Read More: New Yorker magazine obtains former Playboy playmate's account of affair with Donald Trump

For most of his public life, Trump's desired image has been ladies' man, not family man. Daniels' and McDougal's accounts of sexual relationships, even if accurate, don't expose anything about Trump that voters did not already know.

Yet McDougal's and Daniels' stories are not irrelevant.

For one thing, Trump denies the alleged affairs (though he and his spokesmen have chosen their words so carefully that sexual encounters of some kind seem not to be ruled out). The question is not merely whether he is a cheater, but also whether he is a liar. Sleeping with a porn star and a Playboy Playmate is certainly consistent with Trump's self-described lifestyle. His supporters might not mind such conduct, but lying - if that is what the president is doing - could be another matter. Trump never pretended to be a Puritan, but he did bill himself as a teller of hard truths and a keeper of promises.

Beyond the denials are the coverups. Trump's personal attorney, Michael Cohen, admitted this week that he paid Daniels $130,000 to keep quiet during the campaign. National Enquirer publisher David Pecker has said he hired McDougal in 2016 so that she would not talk about her claimed affair. If nothing else, the efforts of Trump allies to suppress bad coverage are clearly newsworthy.

Another consideration is whether Trump's womanizing days are behind him. Bill Clinton was president when he had an affair with Monica Lewinsky, seemingly abusing the power of the presidency to engage with an intern. Affairs that occur when a politician holds or seeks office more obviously rise to a level of journalistic merit than those from private life because they often involve misuse of authority and public resources.

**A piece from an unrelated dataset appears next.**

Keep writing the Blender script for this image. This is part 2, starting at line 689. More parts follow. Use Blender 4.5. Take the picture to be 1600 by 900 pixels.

Trump's alleged affairs as a businessman and reality-TV star might be less significant if not for the double-digit accusations of sexual harassment and assault leveled against him, which he also denies. When evaluating those more serious claims, reporters naturally examine the way Trump treats women more broadly.

It also does not help his cause to be in a position imbued with moral authority during a period of national reckoning with sexual misconduct.

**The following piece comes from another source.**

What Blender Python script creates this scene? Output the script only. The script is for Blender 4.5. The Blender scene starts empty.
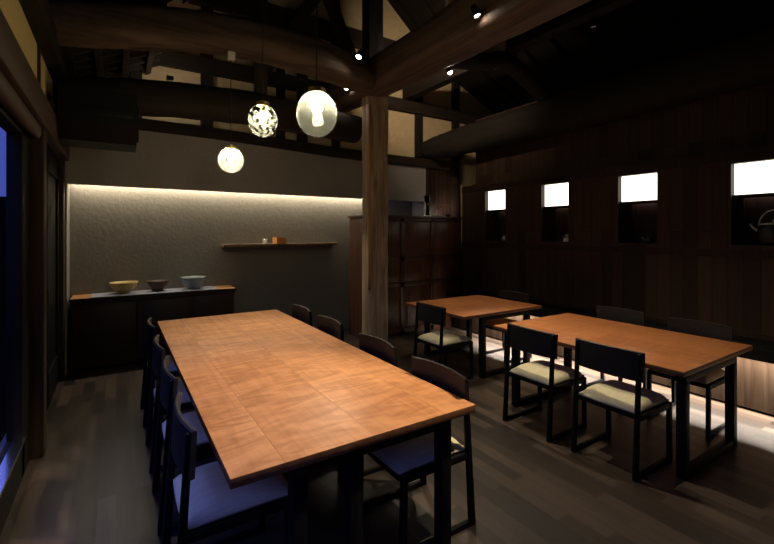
import bpy, bmesh, math, random
from mathutils import Vector, Matrix
R = math.radians
random.seed(7)
sc = bpy.context.scene
COL = sc.collection

# ------------------------------------------------------------------ camera, world, exposure
cam = bpy.data.objects.new('camera', bpy.data.cameras.new('camera'))
COL.objects.link(cam)
cam.location = (0, 0, 1.62)
cam.rotation_euler = (R(90), 0, R(-32.8))
cam.data.sensor_width = 36
cam.data.lens = 36 * 420 / 774
cam.data.shift_y = -39 / 774
cam.data.clip_start = 0.02
sc.camera = cam
sc.view_settings.view_transform = 'Standard'
sc.view_settings.look = 'None'
sc.view_settings.gamma = 1
sc.view_settings.use_curve_mapping = False
sc.view_settings.exposure = 0

wd = bpy.data.worlds.new('dusk'); sc.world = wd; wd.use_nodes = True
bg = wd.node_tree.nodes['Background']
bg.inputs[0].default_value = (0.058, 0.075, 0.37, 1)
bg.inputs[1].default_value = 1.0
_n = wd.node_tree.nodes; _l = wd.node_tree.links      # dusk sky: deep blue at the horizon, brighter overhead
_tc = _n.new('ShaderNodeTexCoord'); _sx = _n.new('ShaderNodeSeparateXYZ'); _mr = _n.new('ShaderNodeMapRange')
_l.new(_tc.outputs['Generated'], _sx.inputs[0]); _l.new(_sx.outputs[2], _mr.inputs[0])
_mr.inputs[1].default_value = .2; _mr.inputs[2].default_value = .6; _mr.inputs[3].default_value = 1.6; _mr.inputs[4].default_value = 7.2
_l.new(_mr.outputs[0], bg.inputs[1])

def area(name, loc, sx, sy, power, col, rot=(0, 0, 0), spread=180):
    l = bpy.data.lights.new(name, 'AREA'); l.shape = 'RECTANGLE'; l.size = sx; l.size_y = sy
    l.energy = power; l.color = col; l.spread = R(spread)
    o = bpy.data.objects.new(name, l); o.location = loc; o.rotation_euler = rot; COL.objects.link(o); return o
# daylight portal at the window
pt = area('window_portal', (-0.66, 1.45, 1.27), 2.0, 4.9, 1, (1, 1, 1), (0, R(-90), 0)); pt.data.cycles.is_portal = True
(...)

The disclosure of the "Access Hollywood" tape, which came out in the final weeks of the presidential race, did force Trump to try to repair his public image a bit. He sold himself as being a different person.

"I've said and done things I regret," Trump said a video statement, "and the words released today on this more than a decade-old video are one of them. Anyone who knows me knows these words don't reflect who I am. ... I've traveled the country talking about change for America, but my travels have also changed me."

Evangelical leaders such as Franklin Graham and Jerry Falwell Jr. have similarly described Trump as a "changed man."

Trump's alleged affairs with Daniels and McDougal occurred more than a decade ago. If their stories were to draw out more recent claims, however, then the "changed man" narrative could unravel.

And speaking of Graham and Falwell: Coverage of Trump's alleged affairs is not only about the president and his supposed partners. It is also about the standards of his backers. Evangelicals' willingness to give Trump a pass for his personal conduct is a remarkable development in U.S. politics. The shifting mores of a significant voting bloc is an important story unto itself.